>> begin Material shown

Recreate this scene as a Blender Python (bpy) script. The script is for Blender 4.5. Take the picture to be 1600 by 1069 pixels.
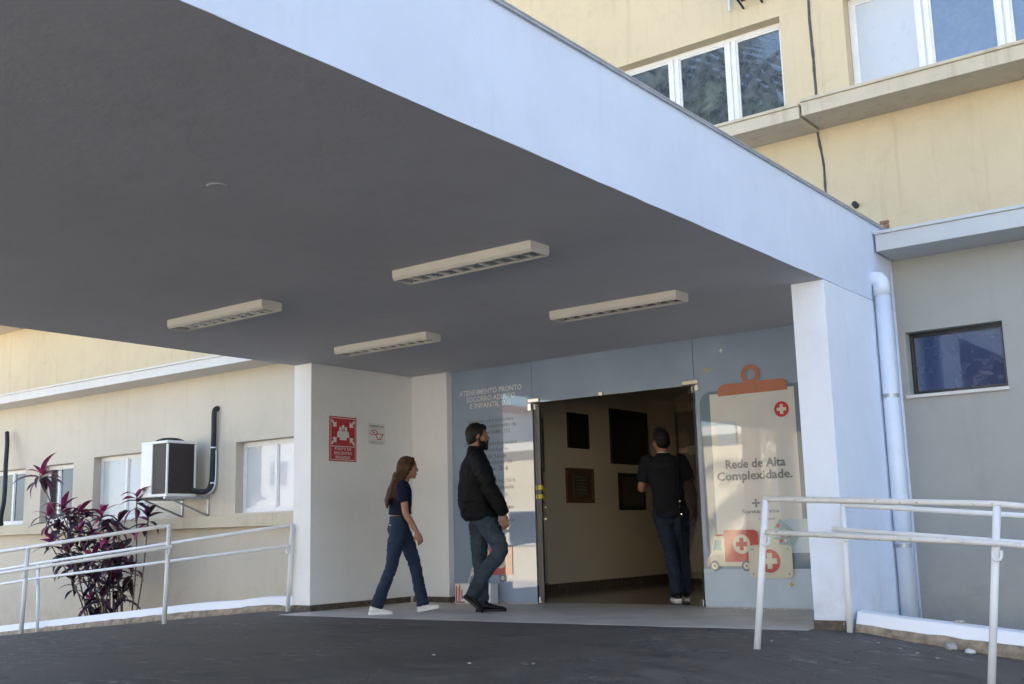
import bpy, bmesh, math, random
from mathutils import Vector, Matrix, noise
from math import pi, sin, cos, radians as R
for o in list(bpy.data.objects): bpy.data.objects.remove(o)
S = bpy.context.scene
COL = S.collection

# ---------------------------------------------------------------- camera
cam = bpy.data.cameras.new('camera'); camo = bpy.data.objects.new('camera', cam); COL.objects.link(camo)
cam.sensor_width = 36; cam.sensor_fit = 'HORIZONTAL'; cam.lens = 1708.75/1600*36
cam.clip_start = .05; cam.clip_end = 900
yaw, pit, rol = .6492, .1724, -.0253
F = Vector((-sin(yaw)*cos(pit), cos(yaw)*cos(pit), sin(pit)))
Rr = Vector((cos(yaw), sin(yaw), 0)); U = Rr.cross(F)
R2 = Rr*cos(rol)+U*sin(rol); U2 = -Rr*sin(rol)+U*cos(rol)
m = Matrix((R2, U2, -F)).transposed().to_4x4(); m.translation = Vector((4.1336, -7.8386, .7437))
camo.matrix_world = m
S.camera = camo

# ---------------------------------------------------------------- light
SUN_EL, SUN_AZ = R(44), R(14)        # azimuth measured from +Y towards +X (behind the hospital)
SKY, SUN, EXPO = .095, 5.0, 2.5
w = bpy.data.worlds.new("World"); S.world = w; w.use_nodes = True
nt = w.node_tree; bg = nt.nodes['Background']
sk = nt.nodes.new('ShaderNodeTexSky'); sk.sky_type = 'NISHITA'; sk.sun_disc = False
sk.sun_elevation = SUN_EL; sk.sun_rotation = SUN_AZ; sk.altitude = 500; sk.air_density = 1.0; sk.dust_density = 1.6
nt.links.new(sk.outputs[0], bg.inputs[0]); bg.inputs[1].default_value = SKY
sl = bpy.data.lights.new('sun', 'SUN'); sl.energy = SUN; sl.angle = R(.5); sl.color = (1, .93, .82)
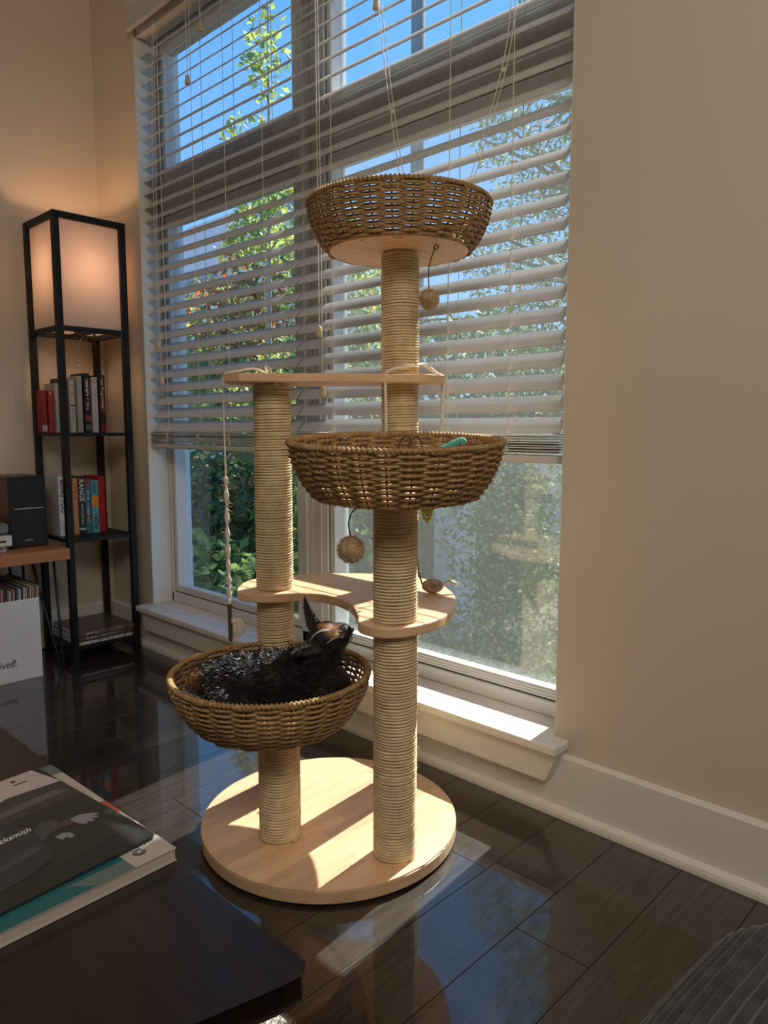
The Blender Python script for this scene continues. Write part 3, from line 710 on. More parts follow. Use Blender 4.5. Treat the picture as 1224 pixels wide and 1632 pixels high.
# tortoiseshell coat: near-black with ginger patches, coloured by position along the body
def cat_mat(name, rough, sheen):
    m = mat(name, (.007, .006, .006), rough, .35, sheen=sheen); t = m.node_tree; n = t.nodes; L = t.links; b = n['Principled BSDF']
    g = n.new('ShaderNodeNewGeometry'); nz = n.new('ShaderNodeTexNoise'); nz.inputs['Scale'].default_value = 24; nz.inputs['Detail'].default_value = 5; nz.inputs['Roughness'].default_value = .7
    L.new(g.outputs['Position'], nz.inputs[0])
    fac = None
    for (c, rad) in ((cw(-.155, -.02, .36), .045), (cw(.128, -.03, .478), .022), (cw(.105, -.020, .486), .015), (cw(.150, .02, .415), .02), (cw(.02, -.07, .32), .02)):
        d = n.new('ShaderNodeVectorMath'); d.operation = 'DISTANCE'; d.inputs[1].default_value = c; L.new(g.outputs['Position'], d.inputs[0])
        mr = n.new('ShaderNodeMapRange'); mr.inputs[1].default_value = rad; mr.inputs[2].default_value = rad * .35; mr.inputs[3].default_value = 0; mr.inputs[4].default_value = 1; mr.clamp = True
        L.new(d.outputs['Value'], mr.inputs[0])
        if fac is None: fac = mr.outputs[0]
        else:
            a = n.new('ShaderNodeMath'); a.operation = 'MAXIMUM'; L.new(fac, a.inputs[0]); L.new(mr.outputs[0], a.inputs[1]); fac = a.outputs[0]
    th = n.new('ShaderNodeMapRange'); th.inputs[1].default_value = .38; th.inputs[2].default_value = .56; L.new(nz.outputs['Fac'], th.inputs[0])
    mu = n.new('ShaderNodeMath'); mu.operation = 'MULTIPLY'; L.new(fac, mu.inputs[0]); L.new(th.outputs[0], mu.inputs[1])
    mx = n.new('ShaderNodeMix'); mx.data_type = 'RGBA'; mx.inputs[6].default_value = (.007, .006, .006, 1); mx.inputs[7].default_value = (.42, .19, .065, 1)
    L.new(mu.outputs[0], mx.inputs[0]); L.new(mx.outputs[2], b.inputs['Base Color'])
cat_mat('cat_coat', .65, .05); cat_mat('cat_fur', .5, .08)
cloc = cw(0, 0, .29)
for v in cme.vertices: v.co = v.co - cloc
cme.materials.clear(); cme.materials.append(MATS['cat_coat'])
cat = bpy.data.objects.new('cat', cme); C.objects.link(cat); cat.location = cloc; WLOC['cat'] = cloc
tag(cat, 'black and ginger tortoiseshell cat lying in the lowest basket looking up', 'cat')
pts = []; ds = []
polys = cme.polygons; areas = np.array([p.area for p in polys]); cum = np.cumsum(areas); pick = np.searchsorted(cum, rng.uniform(0, cum[-1], 22000))
flow = cvec((-1, 0, -.15))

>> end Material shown

* **What to do**:
Tally the lines holding the string "Python" and give only the count.

* **Solution**:
2